More Than One-Third of Bay Area Residents Want to Leave: Poll

More than one-third of Bay Area residents want to get out of the beautiful but pricey region in the next few years, citing high housing costs and traffic as their biggest reasons, according to a poll released Monday.

Of the 1,000 people polled by the Bay Area Council, 34 percent said they are considering leaving. Those who have lived here five years or less are the most likely to want to leave. In terms of transportation, 34 percent of those surveyed said it was "somewhat harder to get around than a year ago." And 20 percent said it was "much harder" to get around than a year ago.

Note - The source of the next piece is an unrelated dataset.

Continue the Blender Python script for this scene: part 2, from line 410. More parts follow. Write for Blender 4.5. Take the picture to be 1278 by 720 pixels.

In terms of housing, 74 percent of those surveyed said it was harder to find housing than a year ago.

And it certainly isn't cheap to leave here. The Economic Policy Institute statistics shows that it costs a family of four about $84,000 to live in San Francisco a year, about $79,000 a year to live in San Jose and Sunnyvale, and about $75,000 a year to live in Oakland and Fremont.

The poll was first reported by the Bay Area News Group.

"This is our canary in a coal mine," said Jim Wunderman, president of the Bay Area Council told the newspaper. "Residents are screaming for solutions."

In addition, this year's poll found that 40 percent of respondents felt the Bay Area was on the wrong track, the newspaper reported. Just 37 percent of Santa Clara County residents believe the Bay Area is headed in the right direction, and only 33 percent of San Francisco residents think the region is on the right track. And, 52 percent of San Francisco residents say the Bay Area is on the wrong track, the poll showed.

"This survey underscores that we have a choice," Carl Guardino, president of the Silicon Valley Leadership Group, told the newspaper. "We can be enraged, or we can be engaged. We can engage the broader community on solutions that actually tackle these seemingly insurmountable problems."